Friday 3 June 2011

I AM THE KING

As a kind of mission statement for this blog I am making this first post the album on which the title that this blog borrows appears. Aside from being an under-acknowledged, totally decrepit classic instrumental in influencing various 80s underground, post-punk movements, this album sets the tone for posts to come. The trajectory of Nick Cave's career - from proverbial punk rags to mustached cult-cred indie-rock riches - is indicative of the type material I will cover on this blog: Weird sounds surfacing parallel to the mainstream as well as forgotten and discarded albums that should have made it, and all between.
JUNKYARD
Cave and company stumbled through the bathroom door of the 80s, needle in arm, in much the same fashion as Iggy did a mere decade earlier, taking Michigan's biker bars by surly surprise. And their degenerate angst-y din did much the same job disrupting punk's already fragmenting aftermath as the Stooges had their unwitting audiences. But while Iggy shouted in the face of the every-man as they hurled beer bottles, the Birthday Party sought to alienate their audiences and more so themselves from any previously formed unity within a scene; by making an ugliness which was trendy, ugly again.
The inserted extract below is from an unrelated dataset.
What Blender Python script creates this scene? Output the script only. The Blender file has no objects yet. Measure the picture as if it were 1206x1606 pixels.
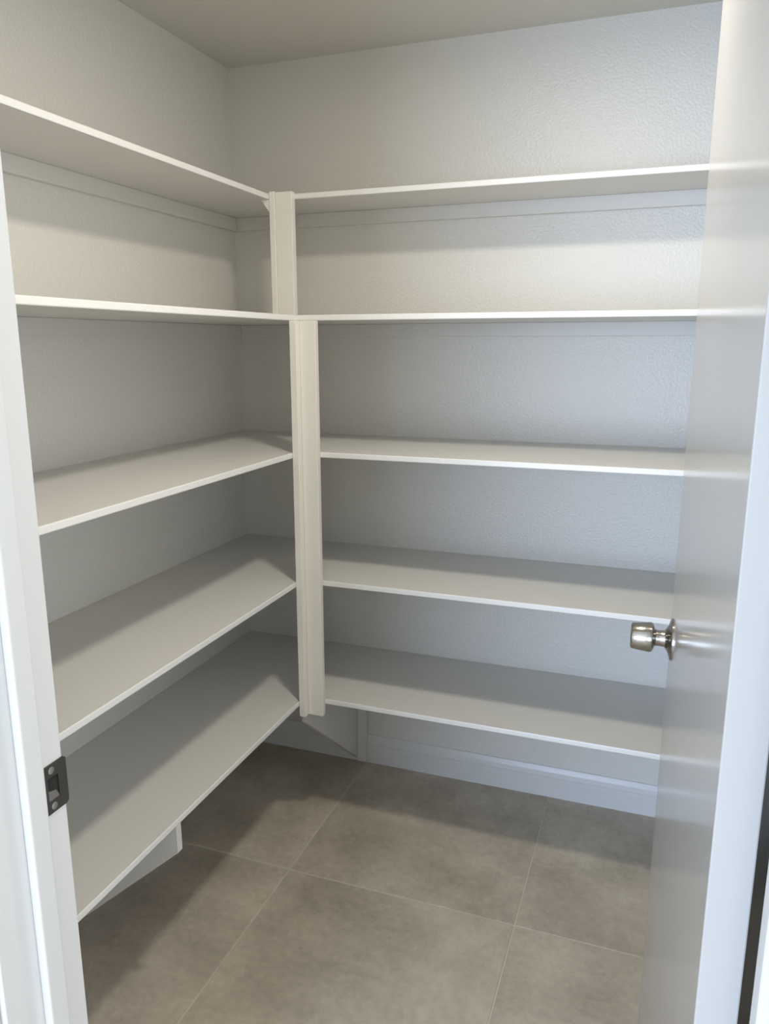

Hailing from that isle of petty thieves down under, they made quick work of becoming almost as notoriously hated in London as they had back at home. Eventually the smack wore off, having claimed bassist Tracy Pew for greener pastures, and in its wake Nick Cave got a 'real' job writing songs and lyrics he remembered. But if this album shows us anything it's that the nightmare was beautiful while it lasted.